---------- DATA BLOCK ----------

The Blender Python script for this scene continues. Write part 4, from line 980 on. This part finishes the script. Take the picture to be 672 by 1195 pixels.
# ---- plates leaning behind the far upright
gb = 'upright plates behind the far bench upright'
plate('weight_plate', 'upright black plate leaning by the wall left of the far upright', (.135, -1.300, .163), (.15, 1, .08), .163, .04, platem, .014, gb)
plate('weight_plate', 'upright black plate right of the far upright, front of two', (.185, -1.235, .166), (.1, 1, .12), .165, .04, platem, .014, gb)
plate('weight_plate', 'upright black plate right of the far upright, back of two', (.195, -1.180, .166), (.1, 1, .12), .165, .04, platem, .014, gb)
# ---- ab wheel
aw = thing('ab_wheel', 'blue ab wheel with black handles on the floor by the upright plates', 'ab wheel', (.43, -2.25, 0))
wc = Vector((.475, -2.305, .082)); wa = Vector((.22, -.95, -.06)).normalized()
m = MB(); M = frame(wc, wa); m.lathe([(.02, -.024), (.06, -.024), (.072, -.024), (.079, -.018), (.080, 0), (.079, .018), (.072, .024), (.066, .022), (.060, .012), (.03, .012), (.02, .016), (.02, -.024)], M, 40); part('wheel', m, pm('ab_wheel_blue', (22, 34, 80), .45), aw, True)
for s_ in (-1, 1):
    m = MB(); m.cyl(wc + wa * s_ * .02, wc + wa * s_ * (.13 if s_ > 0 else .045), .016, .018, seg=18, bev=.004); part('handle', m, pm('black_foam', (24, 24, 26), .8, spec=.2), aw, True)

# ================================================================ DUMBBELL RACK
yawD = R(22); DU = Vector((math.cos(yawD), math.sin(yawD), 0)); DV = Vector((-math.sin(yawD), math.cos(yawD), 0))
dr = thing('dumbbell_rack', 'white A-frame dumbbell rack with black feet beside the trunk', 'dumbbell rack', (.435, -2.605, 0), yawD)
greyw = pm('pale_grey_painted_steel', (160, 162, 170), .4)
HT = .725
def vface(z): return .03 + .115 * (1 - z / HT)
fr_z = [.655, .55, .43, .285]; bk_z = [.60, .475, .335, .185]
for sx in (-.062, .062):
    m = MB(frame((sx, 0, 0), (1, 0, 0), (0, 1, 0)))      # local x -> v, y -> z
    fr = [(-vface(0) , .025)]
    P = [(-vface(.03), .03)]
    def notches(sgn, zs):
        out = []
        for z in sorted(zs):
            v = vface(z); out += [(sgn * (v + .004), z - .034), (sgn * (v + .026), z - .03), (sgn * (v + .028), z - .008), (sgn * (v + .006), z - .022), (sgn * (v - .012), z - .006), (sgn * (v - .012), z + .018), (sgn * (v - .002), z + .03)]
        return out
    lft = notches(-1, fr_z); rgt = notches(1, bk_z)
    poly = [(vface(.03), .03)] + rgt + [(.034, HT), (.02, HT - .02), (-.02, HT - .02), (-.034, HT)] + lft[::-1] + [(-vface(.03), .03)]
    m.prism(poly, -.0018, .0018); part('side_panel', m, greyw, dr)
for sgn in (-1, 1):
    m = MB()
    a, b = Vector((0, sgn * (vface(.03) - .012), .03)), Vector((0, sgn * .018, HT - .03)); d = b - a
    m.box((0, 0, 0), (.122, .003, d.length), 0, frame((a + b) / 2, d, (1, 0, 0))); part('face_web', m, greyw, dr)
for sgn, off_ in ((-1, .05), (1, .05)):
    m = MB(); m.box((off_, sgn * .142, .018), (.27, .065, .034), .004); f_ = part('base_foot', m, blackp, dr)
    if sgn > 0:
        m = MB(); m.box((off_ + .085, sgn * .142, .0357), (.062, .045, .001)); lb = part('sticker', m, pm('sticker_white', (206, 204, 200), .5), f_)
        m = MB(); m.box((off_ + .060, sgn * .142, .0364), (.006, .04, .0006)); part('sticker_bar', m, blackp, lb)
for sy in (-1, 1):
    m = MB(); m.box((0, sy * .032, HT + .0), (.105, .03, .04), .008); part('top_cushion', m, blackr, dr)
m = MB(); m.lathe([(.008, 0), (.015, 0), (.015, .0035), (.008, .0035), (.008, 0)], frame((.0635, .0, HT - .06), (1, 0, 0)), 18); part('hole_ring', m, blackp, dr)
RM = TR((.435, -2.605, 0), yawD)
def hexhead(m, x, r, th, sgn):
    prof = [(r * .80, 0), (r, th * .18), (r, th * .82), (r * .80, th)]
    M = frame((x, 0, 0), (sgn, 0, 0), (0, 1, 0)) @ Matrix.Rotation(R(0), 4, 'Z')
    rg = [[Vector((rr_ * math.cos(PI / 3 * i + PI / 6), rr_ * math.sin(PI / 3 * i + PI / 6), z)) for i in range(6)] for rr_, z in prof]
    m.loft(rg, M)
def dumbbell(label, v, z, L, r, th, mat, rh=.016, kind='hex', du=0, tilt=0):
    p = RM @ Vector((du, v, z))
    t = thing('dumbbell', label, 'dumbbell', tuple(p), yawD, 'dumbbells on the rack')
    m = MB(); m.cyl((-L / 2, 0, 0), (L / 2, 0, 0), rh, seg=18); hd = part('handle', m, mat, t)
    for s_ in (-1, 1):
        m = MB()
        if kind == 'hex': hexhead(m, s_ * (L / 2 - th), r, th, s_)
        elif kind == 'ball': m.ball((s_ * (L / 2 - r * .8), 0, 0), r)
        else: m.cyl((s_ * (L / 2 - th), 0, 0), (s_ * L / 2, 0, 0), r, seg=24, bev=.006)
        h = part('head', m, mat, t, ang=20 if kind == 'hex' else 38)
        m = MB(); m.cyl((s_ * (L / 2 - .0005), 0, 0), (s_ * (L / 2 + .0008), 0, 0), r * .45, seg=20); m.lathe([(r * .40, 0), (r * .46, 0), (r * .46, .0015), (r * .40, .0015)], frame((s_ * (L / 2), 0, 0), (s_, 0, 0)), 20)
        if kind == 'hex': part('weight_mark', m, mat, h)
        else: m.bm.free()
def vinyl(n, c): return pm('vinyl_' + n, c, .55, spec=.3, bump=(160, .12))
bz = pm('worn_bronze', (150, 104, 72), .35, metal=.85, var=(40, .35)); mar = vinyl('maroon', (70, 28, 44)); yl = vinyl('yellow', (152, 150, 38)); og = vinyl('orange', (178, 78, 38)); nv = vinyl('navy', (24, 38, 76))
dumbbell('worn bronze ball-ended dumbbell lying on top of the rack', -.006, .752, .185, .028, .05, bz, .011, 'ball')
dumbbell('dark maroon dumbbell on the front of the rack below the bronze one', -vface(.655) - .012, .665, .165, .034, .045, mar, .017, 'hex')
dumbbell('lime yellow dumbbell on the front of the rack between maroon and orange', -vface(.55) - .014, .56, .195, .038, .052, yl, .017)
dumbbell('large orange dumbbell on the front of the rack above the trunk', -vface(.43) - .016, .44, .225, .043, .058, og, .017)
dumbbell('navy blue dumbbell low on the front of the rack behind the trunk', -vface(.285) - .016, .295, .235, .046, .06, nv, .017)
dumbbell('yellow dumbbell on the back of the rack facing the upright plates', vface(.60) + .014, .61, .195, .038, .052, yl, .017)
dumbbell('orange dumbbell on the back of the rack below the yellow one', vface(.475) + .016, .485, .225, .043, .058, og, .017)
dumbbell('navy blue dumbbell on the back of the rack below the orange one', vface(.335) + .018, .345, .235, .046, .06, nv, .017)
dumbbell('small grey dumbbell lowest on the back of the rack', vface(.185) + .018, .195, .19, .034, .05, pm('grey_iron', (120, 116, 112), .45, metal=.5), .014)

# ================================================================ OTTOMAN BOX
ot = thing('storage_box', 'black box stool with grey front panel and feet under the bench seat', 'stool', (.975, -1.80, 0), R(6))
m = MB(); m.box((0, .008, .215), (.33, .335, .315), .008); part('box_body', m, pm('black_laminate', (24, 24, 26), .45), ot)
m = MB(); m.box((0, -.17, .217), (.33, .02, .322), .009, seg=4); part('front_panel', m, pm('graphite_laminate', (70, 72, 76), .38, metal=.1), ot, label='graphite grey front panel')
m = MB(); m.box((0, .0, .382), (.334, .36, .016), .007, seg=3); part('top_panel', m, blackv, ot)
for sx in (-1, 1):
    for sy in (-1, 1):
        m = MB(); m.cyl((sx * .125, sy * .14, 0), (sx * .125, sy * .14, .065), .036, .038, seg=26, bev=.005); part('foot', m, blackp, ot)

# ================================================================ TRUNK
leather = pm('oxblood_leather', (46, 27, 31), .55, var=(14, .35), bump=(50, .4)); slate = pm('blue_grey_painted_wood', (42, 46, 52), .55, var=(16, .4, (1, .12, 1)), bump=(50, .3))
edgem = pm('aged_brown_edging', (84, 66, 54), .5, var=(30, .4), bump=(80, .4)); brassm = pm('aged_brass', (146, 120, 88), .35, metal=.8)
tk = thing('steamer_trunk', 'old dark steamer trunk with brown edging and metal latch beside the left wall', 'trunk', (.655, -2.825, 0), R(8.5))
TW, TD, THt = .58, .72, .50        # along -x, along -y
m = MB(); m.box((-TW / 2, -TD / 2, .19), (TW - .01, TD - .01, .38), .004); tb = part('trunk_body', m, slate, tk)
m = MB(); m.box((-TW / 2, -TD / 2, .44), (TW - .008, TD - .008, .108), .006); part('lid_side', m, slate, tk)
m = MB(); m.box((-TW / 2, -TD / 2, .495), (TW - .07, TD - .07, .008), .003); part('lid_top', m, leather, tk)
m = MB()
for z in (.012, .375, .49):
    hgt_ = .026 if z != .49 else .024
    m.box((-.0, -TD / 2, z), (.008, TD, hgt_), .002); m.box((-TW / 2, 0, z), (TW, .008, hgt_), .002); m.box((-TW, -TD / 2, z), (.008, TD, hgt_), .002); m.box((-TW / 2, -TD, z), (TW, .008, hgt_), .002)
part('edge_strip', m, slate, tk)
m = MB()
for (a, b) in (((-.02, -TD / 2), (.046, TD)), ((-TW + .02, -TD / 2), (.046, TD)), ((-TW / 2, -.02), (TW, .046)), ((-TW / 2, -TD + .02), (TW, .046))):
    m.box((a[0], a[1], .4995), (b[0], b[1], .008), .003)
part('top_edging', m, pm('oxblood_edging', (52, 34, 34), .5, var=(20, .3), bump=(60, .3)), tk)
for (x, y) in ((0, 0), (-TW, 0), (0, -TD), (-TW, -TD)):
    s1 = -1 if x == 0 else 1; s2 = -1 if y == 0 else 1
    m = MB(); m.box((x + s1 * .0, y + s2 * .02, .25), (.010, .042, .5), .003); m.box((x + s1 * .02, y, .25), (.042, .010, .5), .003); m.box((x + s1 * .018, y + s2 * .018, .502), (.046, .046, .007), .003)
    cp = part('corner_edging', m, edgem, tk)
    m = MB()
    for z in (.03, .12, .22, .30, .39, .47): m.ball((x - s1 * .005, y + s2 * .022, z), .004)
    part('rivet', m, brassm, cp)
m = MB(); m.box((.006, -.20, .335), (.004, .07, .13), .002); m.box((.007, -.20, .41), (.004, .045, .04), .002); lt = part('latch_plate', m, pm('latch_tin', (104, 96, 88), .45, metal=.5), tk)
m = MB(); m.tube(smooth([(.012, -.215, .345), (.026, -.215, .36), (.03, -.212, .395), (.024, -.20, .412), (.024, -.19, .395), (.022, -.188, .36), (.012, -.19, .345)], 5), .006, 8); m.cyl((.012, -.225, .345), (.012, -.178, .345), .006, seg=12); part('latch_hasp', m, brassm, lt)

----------

What you return should be the lines from the start of the data through the line with "m = MB(); m.cyl(wc", quoted exactly and nothing more.

The Blender Python script for this scene continues. Write part 4, from line 980 on. This part finishes the script. Take the picture to be 672 by 1195 pixels.
# ---- plates leaning behind the far upright
gb = 'upright plates behind the far bench upright'
plate('weight_plate', 'upright black plate leaning by the wall left of the far upright', (.135, -1.300, .163), (.15, 1, .08), .163, .04, platem, .014, gb)
plate('weight_plate', 'upright black plate right of the far upright, front of two', (.185, -1.235, .166), (.1, 1, .12), .165, .04, platem, .014, gb)
plate('weight_plate', 'upright black plate right of the far upright, back of two', (.195, -1.180, .166), (.1, 1, .12), .165, .04, platem, .014, gb)
# ---- ab wheel
aw = thing('ab_wheel', 'blue ab wheel with black handles on the floor by the upright plates', 'ab wheel', (.43, -2.25, 0))
wc = Vector((.475, -2.305, .082)); wa = Vector((.22, -.95, -.06)).normalized()
m = MB(); M = frame(wc, wa); m.lathe([(.02, -.024), (.06, -.024), (.072, -.024), (.079, -.018), (.080, 0), (.079, .018), (.072, .024), (.066, .022), (.060, .012), (.03, .012), (.02, .016), (.02, -.024)], M, 40); part('wheel', m, pm('ab_wheel_blue', (22, 34, 80), .45), aw, True)
for s_ in (-1, 1):
    m = MB(); m.cyl(wc + wa * s_ * .02, wc + wa * s_ * (.13 if s_ > 0 else .045), .016, .018, seg=18, bev=.004); part('handle', m, pm('black_foam', (24, 24, 26), .8, spec=.2), aw, True)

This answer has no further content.